Apple Backs ‘Death Squad’ Patent Board as Supreme Court Mulls Its Future

Supreme court

The U.S. Supreme Court is considering whether or not a system that Apple and Google, amongst others, have used to invalidate hundreds of patents is constitutional. On Monday, justices began to consider the future of the Patent Trial and Appeal Board (PTAB) – nicknamed ‘The Death Squad’ after tossing out around 2,000 patents in total.

Apple and Other Big Tech Firms Back PTAB

The justices are actually presiding over a case involving a surgical device patent by a firm called Arthrex. The PTAB invalidated its patent following a challenge by Smith & Nephew. Apple, the biggest user of the review boards according to Bloomberg News, is backing Arthrex. It said that it relies “on Congress’s promise of a fair and efficient forum to challenge what often prove to be woefully weak patents that should not have issued in the first instance.”

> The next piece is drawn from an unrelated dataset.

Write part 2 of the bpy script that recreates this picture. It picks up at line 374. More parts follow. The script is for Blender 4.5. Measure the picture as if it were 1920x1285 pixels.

Apple is far from the only big tech firm taking this position. Intel, Google, Cisco, Microsoft, Oracle, and Samsung all back keeping the PTAB. The U.S. Justice Department also wants the existing system to remain in place.  However, a self-declared group of “39 aggrieved innovators” has claimed that intellectual property rights are “under attack by large corporations that are motivated to devalue patents and quell competition.”

The Supreme Court has also deferred action in a number of other cases that will likely be affected by its ruling on the PTAB.